Exercise aim:
Extract, without alteration, each line from the start of the listing to the line bearing "R = math.radians".

Data block:
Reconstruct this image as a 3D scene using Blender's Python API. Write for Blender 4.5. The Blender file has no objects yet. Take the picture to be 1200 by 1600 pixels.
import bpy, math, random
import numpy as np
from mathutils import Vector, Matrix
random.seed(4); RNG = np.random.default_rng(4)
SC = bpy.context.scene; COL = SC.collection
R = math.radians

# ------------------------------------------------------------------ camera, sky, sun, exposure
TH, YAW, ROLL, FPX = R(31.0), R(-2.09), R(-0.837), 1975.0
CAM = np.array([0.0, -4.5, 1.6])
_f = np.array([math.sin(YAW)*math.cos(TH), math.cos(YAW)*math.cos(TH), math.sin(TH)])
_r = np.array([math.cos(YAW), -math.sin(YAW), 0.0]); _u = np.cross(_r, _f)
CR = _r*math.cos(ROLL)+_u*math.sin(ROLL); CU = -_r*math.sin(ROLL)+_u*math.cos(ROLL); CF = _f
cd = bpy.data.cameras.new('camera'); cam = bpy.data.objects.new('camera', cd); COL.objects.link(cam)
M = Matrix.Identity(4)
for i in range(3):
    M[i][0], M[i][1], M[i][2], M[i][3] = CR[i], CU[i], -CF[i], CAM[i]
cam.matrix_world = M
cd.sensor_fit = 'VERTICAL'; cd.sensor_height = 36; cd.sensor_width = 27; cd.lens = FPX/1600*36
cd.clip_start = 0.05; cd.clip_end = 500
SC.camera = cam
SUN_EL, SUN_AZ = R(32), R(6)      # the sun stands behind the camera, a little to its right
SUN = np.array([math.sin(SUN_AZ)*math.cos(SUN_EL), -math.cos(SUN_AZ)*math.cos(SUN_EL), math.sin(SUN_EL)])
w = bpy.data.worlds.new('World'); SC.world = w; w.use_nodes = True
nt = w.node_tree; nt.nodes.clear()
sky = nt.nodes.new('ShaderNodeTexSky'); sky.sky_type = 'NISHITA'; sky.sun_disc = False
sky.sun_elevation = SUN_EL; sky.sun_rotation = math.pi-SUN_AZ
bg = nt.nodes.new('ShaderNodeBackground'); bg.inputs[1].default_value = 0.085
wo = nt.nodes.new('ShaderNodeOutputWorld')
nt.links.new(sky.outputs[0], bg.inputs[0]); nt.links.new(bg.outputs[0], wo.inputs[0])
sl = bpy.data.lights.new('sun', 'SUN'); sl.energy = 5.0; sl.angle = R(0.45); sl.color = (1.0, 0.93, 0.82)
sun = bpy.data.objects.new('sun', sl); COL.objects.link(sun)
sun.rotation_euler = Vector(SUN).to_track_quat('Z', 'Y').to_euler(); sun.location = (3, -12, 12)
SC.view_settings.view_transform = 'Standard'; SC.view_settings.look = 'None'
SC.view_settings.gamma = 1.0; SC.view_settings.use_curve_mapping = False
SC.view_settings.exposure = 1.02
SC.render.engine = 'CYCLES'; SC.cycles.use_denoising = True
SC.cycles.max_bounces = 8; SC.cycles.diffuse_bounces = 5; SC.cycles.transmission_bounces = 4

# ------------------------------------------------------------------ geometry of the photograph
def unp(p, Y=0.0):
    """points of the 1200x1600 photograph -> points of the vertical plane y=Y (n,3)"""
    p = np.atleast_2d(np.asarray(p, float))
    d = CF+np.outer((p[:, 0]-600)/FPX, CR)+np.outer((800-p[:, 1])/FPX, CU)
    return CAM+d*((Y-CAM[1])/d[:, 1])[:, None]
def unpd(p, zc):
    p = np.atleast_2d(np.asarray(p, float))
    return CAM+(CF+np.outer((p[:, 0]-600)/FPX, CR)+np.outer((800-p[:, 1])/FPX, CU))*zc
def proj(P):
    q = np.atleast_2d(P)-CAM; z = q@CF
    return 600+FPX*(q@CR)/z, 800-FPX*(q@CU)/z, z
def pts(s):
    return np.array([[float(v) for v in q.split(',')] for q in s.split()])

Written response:
Reconstruct this image as a 3D scene using Blender's Python API. Write for Blender 4.5. The Blender file has no objects yet. Take the picture to be 1200 by 1600 pixels.
import bpy, math, random
import numpy as np
from mathutils import Vector, Matrix
random.seed(4); RNG = np.random.default_rng(4)
SC = bpy.context.scene; COL = SC.collection
R = math.radians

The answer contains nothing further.